A man dodged a speeding ticket after the tribunal found that the speed camera was not calibrated according to the law when it snapped his vehicle’s photo, raising questions about the legality of thousands of other fines.

Alistair Cachia was fined after his car was captured by the speed camera located on Triq tal-Barrani at Żejtun in November 2019.

Being a keen connoisseur of the law that regulates measuring instruments, Cachia refused to pay the €69 fine, before seeing a certificate confirming that the capturing camera was calibrated according to law.

Maltese law stipulates that all measuring instruments, from grocer and butcher scales to taxi meters and speed cameras, must be calibrated periodically to ensure they consistently display fair and accurate measurements.

The Metrology Act, as it is technically known, is regulated and enforced by the Malta Competition and Consumer Affairs Authority, and a 2011 legal notice specifies that speeding cameras must be calibrated once a year.
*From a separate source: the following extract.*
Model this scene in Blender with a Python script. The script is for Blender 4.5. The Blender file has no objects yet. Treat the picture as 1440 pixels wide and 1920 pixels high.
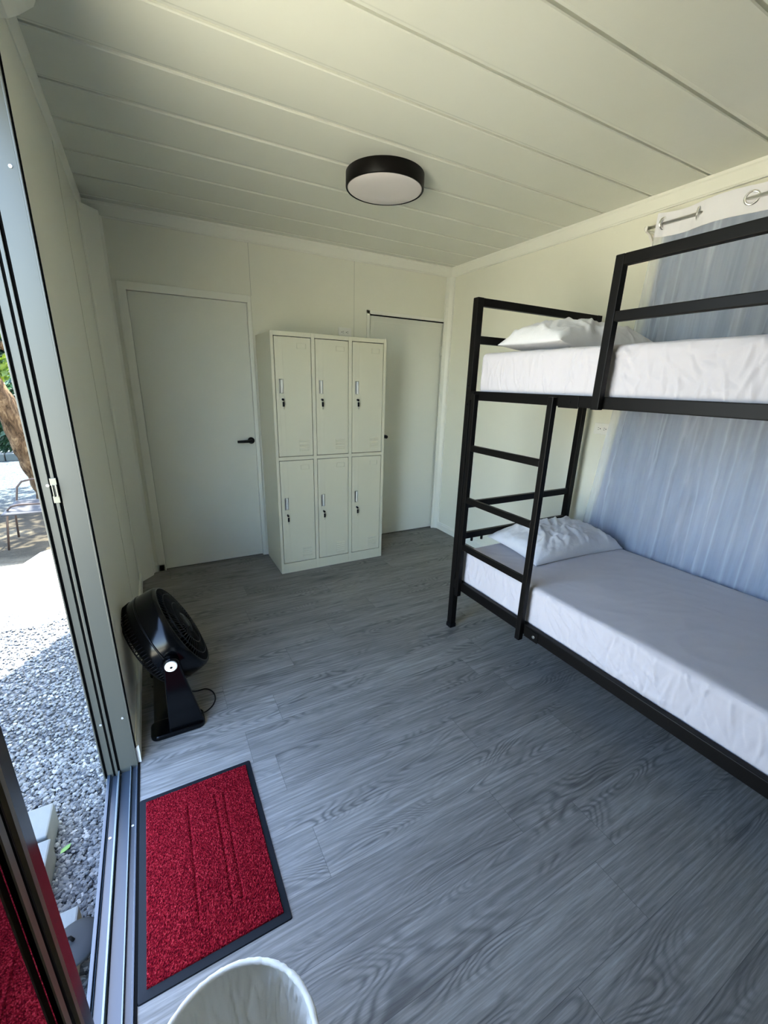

The entire body of the camera, bar its pole, must be couriered to an accredited lab abroad for testing.

But when it took Cachia’s vehicle photo, the speed camera had been calibrated more than a year earlier, rendering LESA’s only evidence of speeding unlawful, and forcing the tribunal to revoke the contravention.

It does not mean the camera was malfunctioning. LESA and G4S, which is the speed cameras’ supplier, presented the camera’s last calibration certificate before the tribunal.

Times of Malta has seen the certificate, issued by a Swedish company where the camera was calibrated in 2018.

The camera had last been calibrated more than a year before the ticket was issued, but the certificate of calibration was valid for two years, prompting LESA to argue that the camera was certified and could not have made mistakes.

Overturning fines unlikely since they are likely to be time-barred

But Cachia, who was assisted by lawyer Anthea Turner, won the case anyway because the law requires annual calibration.

After the tribunal decision, the Local Enforcement Systems Agency appealed and took the case to court. The court asked LESA to bring forward a technical expert to testify on the camera’s performance accuracy, but no such expert was found in Malta and the agency withdrew the appeal last month, to avoid incurring further expenses.

Times of Malta has subsequently seen 20 other calibration certificates, one for every speed camera on the islands, all dating to the same period when Cachia was fined, between 2018 and 2020. They all share a similar certification, valid for two years.

If, like the Żejtun camera, the others were also not calibrated, all the contraventions issued in their second year, like Cachia’s, were unlawful.

In 2019, speed cameras in Malta issued 53,838 speeding tickets between them.

Legal experts told Times of Malta this case could pave the way for other drivers to lodge complaints over speeding fines received during that period, but overturning the fine is probably unlikely, because the fines are likely to be time barred by now.

Contacted for comment, a spokesperson for G4S insisted that all speed cameras have been calibrated annually, as per the law, since 2004. He said the company only skipped calibration in 2019 because it had recently bought new cameras with a more modern technology and that the Swedish company that calibrated them advised them that the new technology requires calibration only once every two years, as per EU law.

In a reply to questions, LESA said that “all speed cameras are calibrated as per local law requirements”.

Times of Malta is informed that until the law is amended, the speed cameras are now being calibrated annually again.

Since 2011, speed cameras have been responsible for around half a million contraventions, an average of 50,000 speeding tickets every year.

During the first three months of this year, a total of 12,376 speeding tickets were issued.

The widely-unpopular 50 kilometre per hour speed limit camera in Nutar Zarb Street in Attard is the biggest culprit, topping the list of tickets issued every year for 10 years.

Speeding tickets cost drivers €35.65 if they exceed the speed limit by less than 15 kilometres per hour, but the fine shoots to €69.65 if they are caught speeding by more than that. It also wipes three points off the driver’s licence.

That means that over the last decade, the speed cameras have generated around €25 million in contraventions.

A few months after the first speed cameras were installed 17 years ago, another driver, Victor Bonello, also contested two speeding tickets on grounds that the cameras were not lawfully calibrated. Back then he was also acquitted because no calibration certification was produced.

It later transpired that the cameras were, in fact, calibrated, but the tribunal was not aware of this.